Thread overview
long doubles
Aug 01, 2004
Norm
Aug 01, 2004
Walter
Aug 02, 2004
Gisle Vanem
August 01, 2004
Does Digital Mars support 80-bit long doubles (like Borland)? If it does, the "How Data is Stored" section of the "Compiler & Tools Guide Help is wrong: it says long doubles are 64 bits.

Norm
August 01, 2004
"Norm" <Norm_member@pathlink.com> wrote in message news:cehsr7$1nh1$1@digitaldaemon.com...
> Does Digital Mars support 80-bit long doubles

Yes.

> (like Borland)?

I don't know how Borland does it.

> If it does, the
> "How Data is Stored" section of the "Compiler & Tools Guide Help is wrong:
it
> says long doubles are 64 bits.

That obviously needs fixing <g>.


August 02, 2004
"Norm" <Norm_member@pathlink.com> wrote:

> Does Digital Mars support 80-bit long doubles (like Borland)?
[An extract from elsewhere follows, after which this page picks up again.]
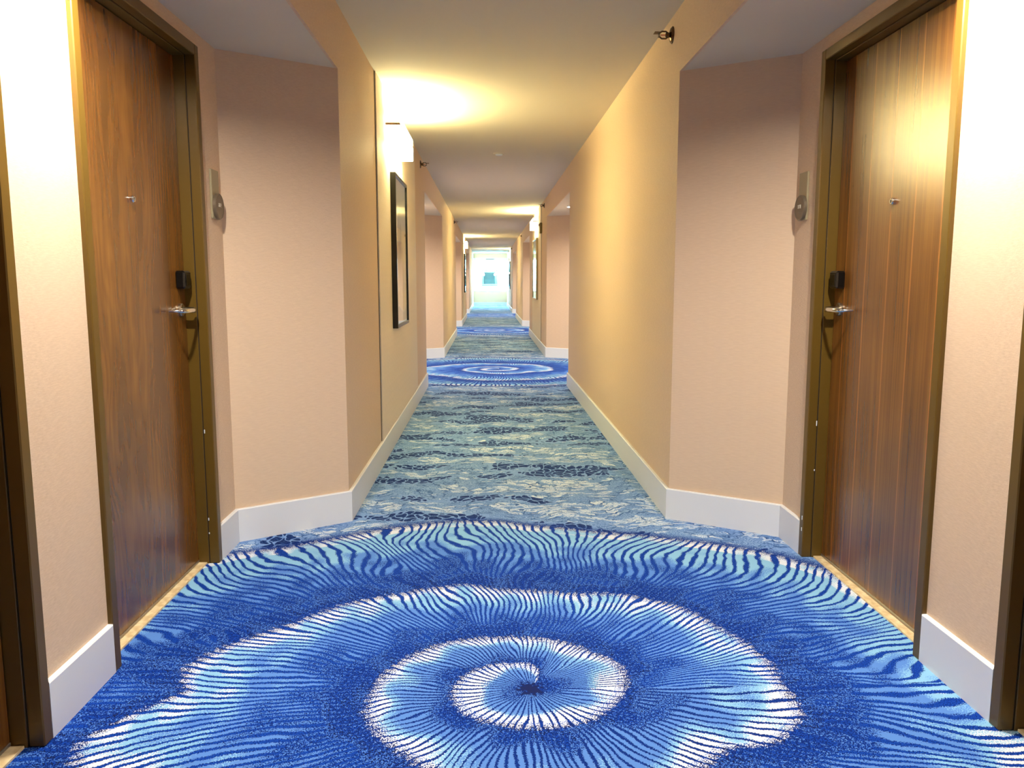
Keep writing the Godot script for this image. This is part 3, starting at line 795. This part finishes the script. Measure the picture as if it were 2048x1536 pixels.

If it does, the "How Data is Stored" section of the "Compiler & Tools Guide Help is wrong: it says long doubles are 64 bits.

DMC does support it, but only under Win32. See <float.h> for definitions. Borland vs DMC use the same layout for long doubles. How could they *not* do? Most of the calculations are done in silicon, so Intel and it's IEEE standard has set the scene here.

From DMC's <float.h>:
#define LDBL_MIN        0x1p-16382L
#define LDBL_MIN_10_EXP -4932

and Borland:
#define LDBL_MIN            _tiny_ldble
#define LDBL_MIN_10_EXP     -4931

Someone is off by one here, but probably doesn't matter; the exponent is already 14 bits in long doubles AFAICR.

But I don't understand why Borland uses an extern var instead of a constant LDBL_MIN etc. Avoiding inline  math comparisons, linker problems?